The U.S. Fifth Circuit Court of Appeals on Friday dismissed a lawsuit filed by the state of Texas demanding that the federal government complete licensing proceedings on the long-planned radioactive waste disposal site at Yucca Mountain, Nev.
Writing for a three-judge panel, Judge Patrick Higginbotham said Texas had failed to submit its claim within the legally permitted schedule and had not persuasively argued a “continuing violations” case to support the lawsuit.
“We hold that Texas’s claims do not satisfy the statutory requirements of timeliness or finality, and we therefore must dismiss them,” Higginbotham wrote.
The court specifically ruled in favor of a dismissal motion from the Nevada Attorney General’s Office, one of several entities that had joined the case in opposition to Texas’ claims.
“Today’s decision comes after many hard fought legal efforts to protect Nevadans from the poster-child for federal overreach – a cram down of a nuclear waste repository at Yucca Mountain,” Nevada Attorney General Adam Paul Laxalt said in a prepared statement. “This victory proves Nevada is unified in its fight.”
There was no immediate word on whether Texas would appeal the decision.
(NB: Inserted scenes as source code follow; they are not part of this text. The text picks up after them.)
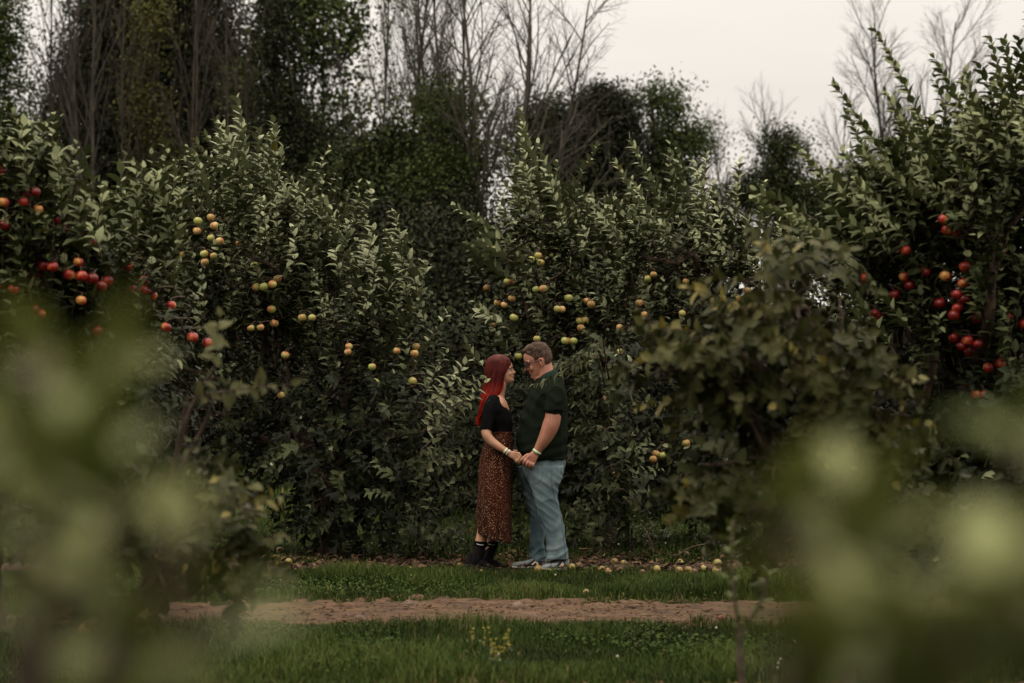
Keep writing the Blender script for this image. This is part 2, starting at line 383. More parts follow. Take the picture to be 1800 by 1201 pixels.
def c_near(lobes, p): return min((l[0] for l in lobes), key=lambda c: np.linalg.norm(c - p))
def apple_tree(label, base, lobes, nshoot, mat, L, limbs=(), water=(), apples=(), apple_me=None, ar=.036, nl=13, ln=(.2, .45), trunk_r=.09, fork=.6,
               group='apple trees', name='apple_tree', droop=None, fork_at=None, asp=.5, wsize=1.45, up=.45, extra=None, wind=(-.5, 0, .0), tb=0):
    bx, by = base
    root = thing(name, label, 'tree', (bx, by, 0), group)
    fk = np.array(fork_at if fork_at is not None else (bx + rng.uniform(-.1, .1), by, fork), float)
    tr = MB(); P = smoothpath([(bx, by, -.05), (bx + rng.uniform(-.03, .03), by, fk[2] * .5), fk], 9)
    tube(tr, P, np.linspace(trunk_r * 1.25, trunk_r * .8, 9) * (1 + .1 * rnd(9)), 12, .5, caps=True); tr.build('trunk', M_bark, root)
    br = MB(); fol = Foliage(L, asp=asp, wind=wind)
    for c, R in lobes:
        q = limb(br, fk, c, trunk_r * .55, .018, .12)
        for _ in range(7):
            u = norm(rng.normal(size=3)); limb(br, q[rng.integers(3, 10)], c + R * u * .8, .014, .004, .12, 7, 5)
    LQ = []
    for pts, r0, r1 in limbs:
        P = smoothpath([at(*p) for p in pts], 16); limb(br, P[0], c_near(lobes, P[0]), r0 * .8, .012, .08); limb(br, fk, c_near(lobes, P[0]), r0, r0 * .7, .06); tube(br, P, np.linspace(r0, r1, 16) * (1 + .14 * rnd(16)), 9, .6, caps=True)
        for q in P[2::2]:
            for _ in range(2): tube(br, smoothpath([q, q + rnd(3) * .06 + [0, 0, .06], q + rnd(3) * .12 + [0, 0, .16]], 5), np.linspace(.006, .002, 5), 5, .4)
        LQ.extend(P)
    for q in LQ:
        for _ in range(2): fol.shoot(q + rnd(3) * [.05, .03, .03] + [0, -.03, 0], (rng.uniform(-.6, .4), rng.uniform(-.5, .2), 1), rng.uniform(.12, .32), (0, 0, .2), 8, .003, 1, tb=tb - .05)
    fol.crown(lobes, nshoot, ln, nl, up, droop, tb=tb)
    for bxy, tip, Y in water:
        a = at(*bxy, Y); b = at(*tip, Y + rng.uniform(-.3, .3)); v = b - a; Ls = np.linalg.norm(v) * 1.03
        side = norm(np.cross(v, [0, 1, 0])) * rng.uniform(-.3, .3)
        fol.shoot(a - .2 * v, norm(v) - side * .5, Ls * 1.2, side, int(Ls * 1.2 / (L * wsize) * 6), .006, wsize, droop=-.05, tb=tb + .5)
        for _ in range(3):
            a2 = a + rnd(3) * .22; v2 = norm(v) + rnd(3) * .16; l2 = Ls * rng.uniform(.45, .8); fol.shoot(a2, v2, l2, rnd(3) * .3, int(l2 / (L * wsize) * 4.6), .005, wsize, droop=-.05, tb=tb + .3)
    fol.lobes = lobes
    if extra: extra(fol)
    ap = hang_apples(apples, lobes, min(l[0][1] for l in lobes), ar, apple_me, root, br) if apples else []
    fol.build(mat, root, ap)
    br.n0 = br.n
    for v, t in zip(fol.wood.v, fol.wood.t): br.v.append(v); br.t.append(t)
    for f in fol.wood.f: br.f.append(f + br.n0); br.m.append(np.full(len(f), 0))
    br.build('branches', M_bark, root)
    return root

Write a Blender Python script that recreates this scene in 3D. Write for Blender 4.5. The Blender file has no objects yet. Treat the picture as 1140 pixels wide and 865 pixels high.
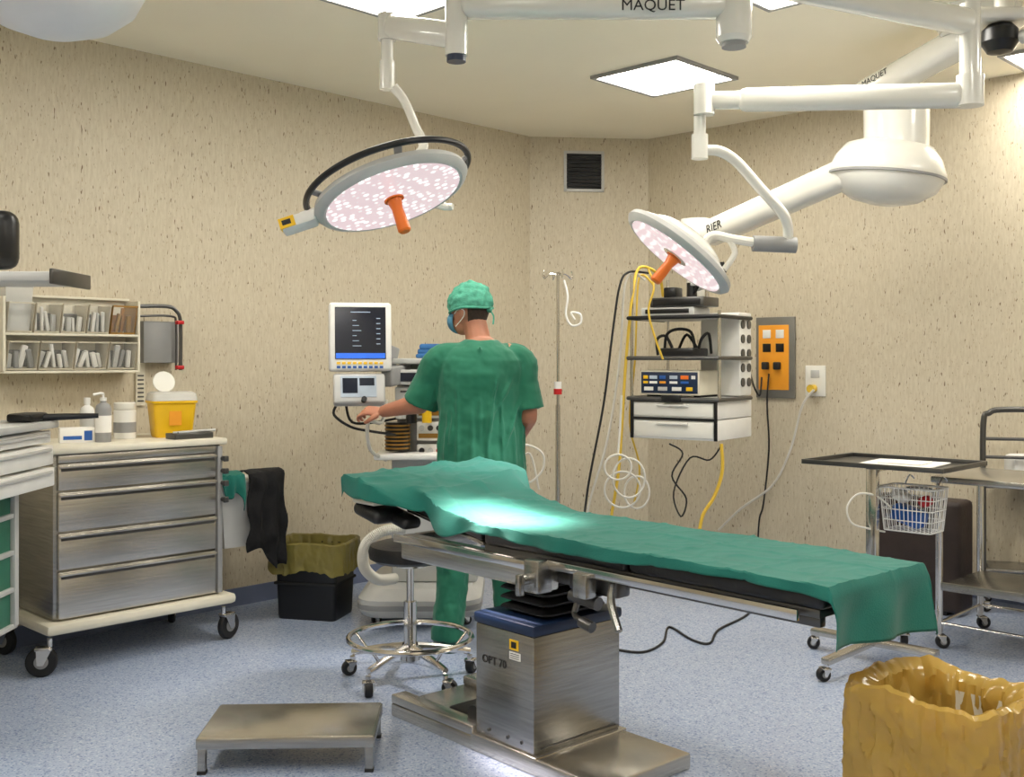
import bpy, bmesh, math, random
from mathutils import Vector, Matrix, noise
random.seed(7)
PI=math.pi
F=1190.0; CX=570.0; HY=400.0; CH=1.385; RH=3.0
V=Vector
C=bpy.context.scene.collection
# ------------------------------------------------------------------ helpers
def P(px,py,d): return V(((px-CX)*d/F, d, CH-(py-HY)*d/F))
def on_z(px,py,z):
    d=F*(CH-z)/(py-HY); return V(((px-CX)*d/F,d,z))
A46=math.radians(46)
UD=V((math.cos(A46),math.sin(A46),0)); WD=V((math.sin(A46),-math.cos(A46),0))
CL=V((.13,7.75,0)); CR=V((1.0,7.84,0)); ED=(CR-CL).normalized(); EN=V((ED.y,-ED.x,0))
def plane_pt(px,py,p0,n,off):
    q=p0+n*off; k=(px-CX)/F; d=q.dot(n)/(k*n.x+n.y); return P(px,py,d)
def LW(px,py,off=0): return plane_pt(px,py,CL,WD,off)
def RW(px,py,off=0): return plane_pt(px,py,CR,-UD,off)
def BW(px,py,off=0): return plane_pt(px,py,CL,EN,off)
MATS={}
def lin(c):
    return tuple(((x/255)/12.92 if x/255<=.04045 else ((x/255+.055)/1.055)**2.4) for x in c)
def mat(name,col,rough=.5,metal=0,var=.07,scale=9,bump=0,bscale=60,stretch=(1,1,1),emit=0,alpha=1,trans=0,coat=0,sss=0,sheen=0):
    m=bpy.data.materials.new(name); m.use_nodes=True; nt=m.node_tree; b=nt.nodes['Principled BSDF']
    tc=nt.nodes.new('ShaderNodeTexCoord'); mp=nt.nodes.new('ShaderNodeMapping'); mp.inputs['Scale'].default_value=stretch
    nt.links.new(tc.outputs['Object'],mp.inputs['Vector'])
    n=nt.nodes.new('ShaderNodeTexNoise'); n.inputs['Scale'].default_value=scale; n.inputs['Detail'].default_value=4
    nt.links.new(mp.outputs[0],n.inputs['Vector'])
    mr=nt.nodes.new('ShaderNodeMapRange'); mr.inputs['From Min'].default_value=.3; mr.inputs['From Max'].default_value=.7
    mr.inputs['To Min'].default_value=1-var; mr.inputs['To Max'].default_value=1+var
    nt.links.new(n.outputs['Fac'],mr.inputs['Value'])
    hs=nt.nodes.new('ShaderNodeHueSaturation'); hs.inputs['Color'].default_value=(*lin(col),1)
    nt.links.new(mr.outputs[0],hs.inputs['Value']); nt.links.new(hs.outputs[0],b.inputs['Base Color'])
    b.inputs['Roughness'].default_value=rough; b.inputs['Metallic'].default_value=metal
    if coat: b.inputs['Coat Weight'].default_value=coat
    if sheen: b.inputs['Sheen Weight'].default_value=sheen; b.inputs['Sheen Roughness'].default_value=.5
    if emit:
        nt.links.new(hs.outputs[0],b.inputs['Emission Color']); b.inputs['Emission Strength'].default_value=emit
    if alpha<1: b.inputs['Alpha'].default_value=alpha
    if trans: b.inputs['Transmission Weight'].default_value=trans
    if sss: b.inputs['Subsurface Weight'].default_value=sss; b.inputs['Subsurface Scale'].default_value=.02
    if bump:
        n2=nt.nodes.new('ShaderNodeTexNoise'); n2.inputs['Scale'].default_value=bscale; n2.inputs['Detail'].default_value=3
        nt.links.new(mp.outputs[0],n2.inputs['Vector'])
        bp=nt.nodes.new('ShaderNodeBump'); bp.inputs['Strength'].default_value=bump; bp.inputs['Distance'].default_value=.01
        nt.links.new(n2.outputs['Fac'],bp.inputs['Height']); nt.links.new(bp.outputs[0],b.inputs['Normal'])
    MATS[name]=m; return m
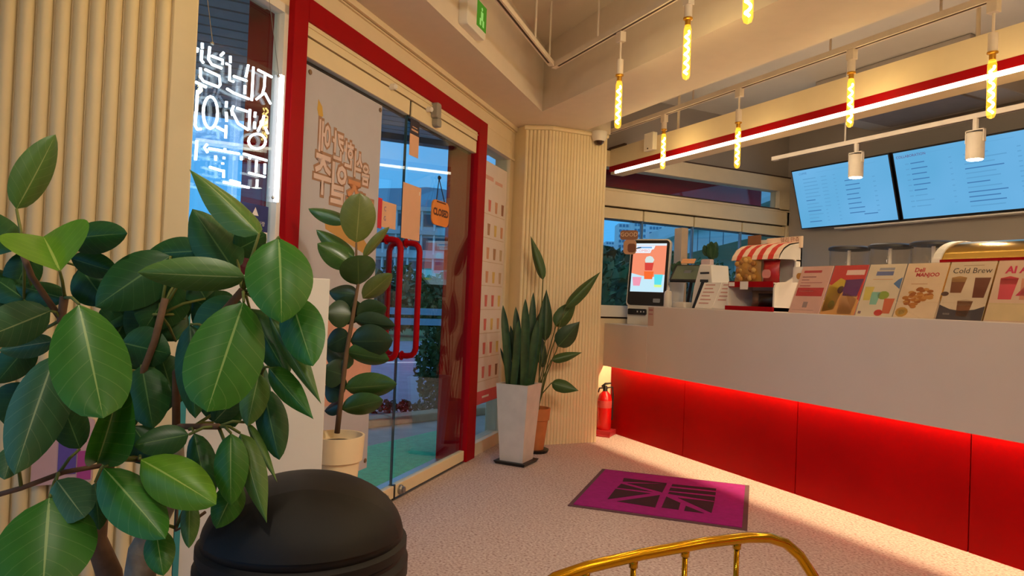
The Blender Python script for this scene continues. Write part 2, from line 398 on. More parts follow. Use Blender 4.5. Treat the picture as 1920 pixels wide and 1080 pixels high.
# ---- window wall behind the kiosk
ww = struct('wall_window', MB(WIN).box(3.1, 5.54, 0, 0.985, -0.12, 0), CREAM, label='cream wall below and above the kitchen windows')
MB(WIN).box(3.1, 5.54, 2.305, 2.45, -0.12, 0).build('upper_band', CREAM, ww)
MB(WIN).box(3.1, 5.54, 2.45, ZC, -0.12, -0.03).build('upper_wall', KITCHP, ww)
MB(WIN).box(3.1, 5.54, 2.443, 2.453, -0.02, 0.012).build('ledge_shadow_strip', MATS['joint_brown'], ww)  # dark strip standing in for the shadow line above the band
MB(WIN).box(3.1, 5.54, 1.968, 2.125, -0.12, 0.0).build('middle_band', CREAM, ww)
MB(WIN).box(3.1, 5.54, 2.10, 2.112, 0.0, 0.01).build('band_bead', CREAM, ww)
MB(WIN).box(5.40, 5.54, 2.1, 2.31, -0.12, 0).build('pier', CREAM, ww)
MB(WIN).box(5.515, 5.54, 0.98, 2.1, -0.12, 0).build('pier', CREAM, ww)
MB(WIN).box(3.1, 3.15, 0.98, 2.31, -0.12, 0).build('pier', CREAM, ww)
tw = thing('window_3', (XW, 4.3, 2.12), 'long low transom window showing the red fascia outside', None); tw['kind'] = 'structure'
MB(WIN).box(3.1, 5.40, 2.125, 2.305, -0.06, -0.05).build('pane', GLASS, tw)
MB(WIN).box(3.1, 5.40, 2.120, 2.130, -0.08, 0.004).build('bottom_bead', MATS['joint_brown'], tw)
fw = [3.15, 3.757, 4.338, 4.935, 5.512]
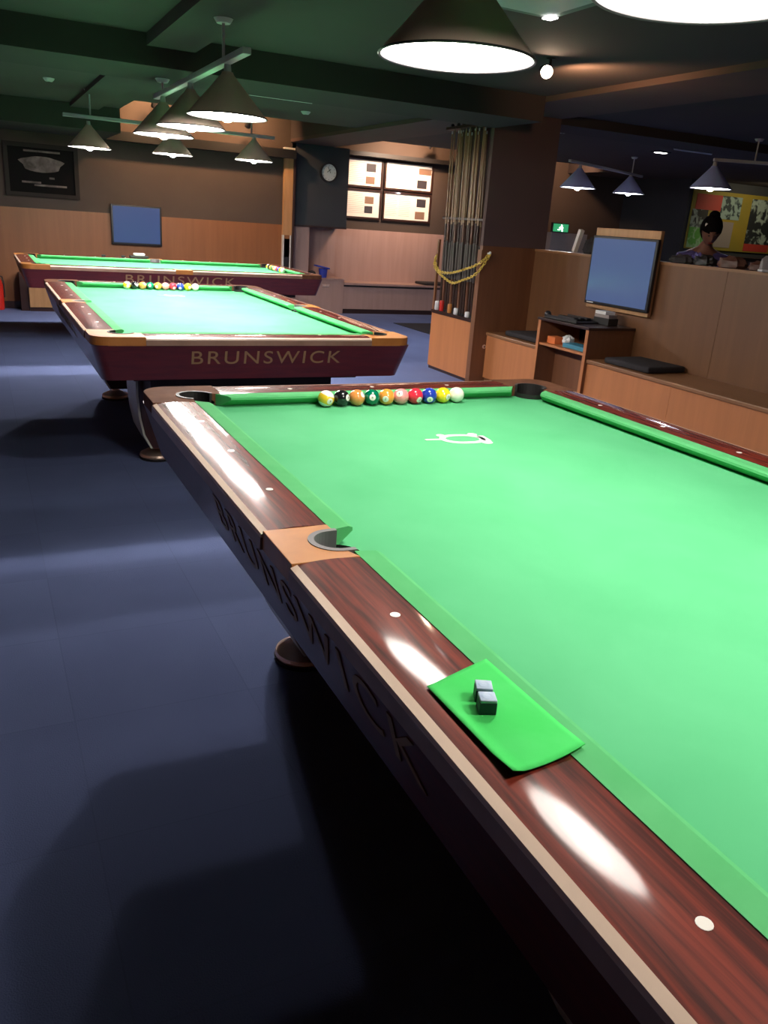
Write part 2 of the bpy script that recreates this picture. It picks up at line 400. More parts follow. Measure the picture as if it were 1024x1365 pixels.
# framed sheets
def framed(label, x0, x1, z0, z1, photos, group):
    cx, cz = (x0 + x1) / 2, (z0 + z1) / 2
    t = thing('framed_sheet', label, 'frame', (cx, 9.655, z0), 0, group)
    w, hh = (x1 - x0) / 2, (z1 - z0)
    f = MB(); b_ = .028
    f.box((-w, -.03, 0), (w, 0, b_)); f.box((-w, -.03, hh - b_), (w, 0, hh)); f.box((-w, -.03, b_), (-w + b_, 0, hh - b_)); f.box((w - b_, -.03, b_), (w, 0, hh - b_))
    f.build('frame', M['frame'], t)
    MB().box((-w + b_, -.014, b_), (w - b_, -.004, hh - b_)).build('sheet', M['paper'], t)
    tx = MB()
    tw = 2 * w * .55
    for cI in range(2 if w > .35 else 1):
        cw_ = tw / (2 if w > .35 else 1)
        for r in range(11):
            z = hh - .07 - r * (hh - .13) / 11
            xa = -w + .05 + cI * cw_
            tx.box((xa, -.0155, z - .006), (xa + cw_ * random.uniform(.72, .9), -.014, z))
    tx.build('text_lines', M['inkpale'], t)
    for (fx, fz, fw, fh, mm) in photos:
        MB().box((-w + fx * 2 * w, -.0165, fz * hh), (-w + (fx + fw) * 2 * w, -.014, (fz + fh) * hh)).build('photo_print', M[mm], t)
G = 'four framed sheets on the alcove wall'
framed('narrow framed sheet with two photos, top left of the four on the alcove wall', 4.48, 5.10, 1.845, 2.27, [(.55, .54, .26, .27, 'ink'), (.55, .14, .24, .24, 'brownprint')], G)
framed('wide framed sheet with two photos, top right of the four on the alcove wall', 5.13, 5.98, 1.845, 2.27, [(.70, .62, .26, .2, 'brownprint'), (.68, .14, .2, .28, 'ink')], G)
framed('narrow framed sheet with two photos, bottom left of the four on the alcove wall', 4.48, 5.10, 1.395, 1.825, [(.55, .52, .24, .24, 'brownprint'), (.55, .2, .22, .24, 'ink')], G)
framed('wide framed sheet with two photos, bottom right of the four on the alcove wall', 5.13, 5.98, 1.395, 1.825, [(.70, .54, .19, .28, 'ink'), (.68, .12, .2, .26, 'brownprint')], G)

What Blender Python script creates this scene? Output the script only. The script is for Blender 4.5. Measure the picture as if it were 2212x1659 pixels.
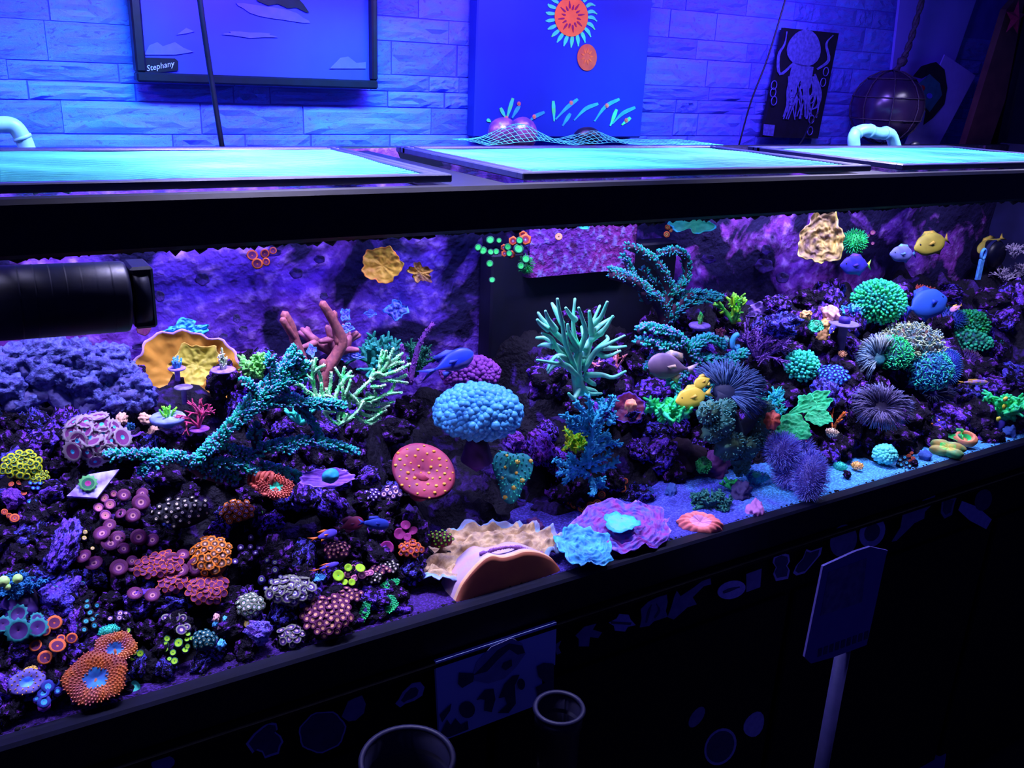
import bpy, math, random
from math import sin, cos, pi, sqrt, radians
from mathutils import Vector, Matrix, noise

random.seed(7)
S = bpy.context.scene
COL = S.collection
for o in list(bpy.data.objects): bpy.data.objects.remove(o)

# ------------------------------------------------------------ camera, world, lights, exposure
FPX = 1928.43
ya, pb, rc = radians(31.934), radians(19.135), radians(2.504)
CF = Vector((sin(ya)*cos(pb), cos(ya)*cos(pb), -sin(pb)))
_r = Vector((cos(ya), -sin(ya), 0)); _u = _r.cross(CF)
CR = _r*cos(rc)+_u*sin(rc); CU = -_r*sin(rc)+_u*cos(rc)
cam = bpy.data.cameras.new('camera'); camo = bpy.data.objects.new('camera', cam); COL.objects.link(camo)
cam.sensor_width = 36; cam.lens = FPX/2212*36; cam.clip_start = .01
camo.matrix_world = Matrix((( CR.x, CU.x, -CF.x, 0), (CR.y, CU.y, -CF.y, 0), (CR.z, CU.z, -CF.z, 0), (0, 0, 0, 1)))
S.camera = camo

W = bpy.data.worlds.new('world'); S.world = W; W.use_nodes = True
W.node_tree.nodes['Background'].inputs[0].default_value = (.012, .012, .16, 1)
W.node_tree.nodes['Background'].inputs[1].default_value = .45

S.view_settings.view_transform = 'Standard'; S.view_settings.look = 'None'
S.view_settings.exposure = 0.0; S.view_settings.gamma = 1; S.view_settings.use_curve_mapping = False

def area(name, loc, target, sx, sy, power, col, spread=180):
    l = bpy.data.lights.new(name, 'AREA'); l.shape = 'RECTANGLE'; l.size = sx; l.size_y = sy
    l.energy = power; l.color = col; l.spread = radians(spread)
    o = bpy.data.objects.new(name, l); COL.objects.link(o); o.location = loc
    o.rotation_euler = (Vector(target)-Vector(loc)).to_track_quat('-Z', 'Y').to_euler()
    return o
LX = [(-.36, .65), (.40, 1.2), (.82, .7), (1.5, 1.3), (2.1, .6)]
for lx, k in LX:                                           # the lamps' LED panels over the tank
    area('tank_lamp_light', (lx, 1.2, .265), (lx, 1.2, -1), .24, .09, 11.5*k, (.66, .60, 1.0), 112)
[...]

The Texas Attorney General’s Office filed the lawsuit in March 2017, claiming the state had been harmed by being stuck with spent nuclear fuel that the federal government had failed to begin disposing of by the congressionally set deadline of Jan. 31, 1998. Defendants included Energy Secretary (and former Texas governor) Rick Perry; Nuclear Regulatory Commission Chairman Kristine Svinicki; Treasury Secretary Steven Mnuchin; and their respective agencies.
Texas demanded 24 separate measures of relief, notably that DOE and the NRC resume and complete the licensing process for the Yucca Mountain repository, which was suspended by the Obama administration; and that further consent-based siting efforts for other potential waste disposal locations be prohibited.
The Trump administration has sought to revive Yucca licensing, but Congress has not provided the necessary funding.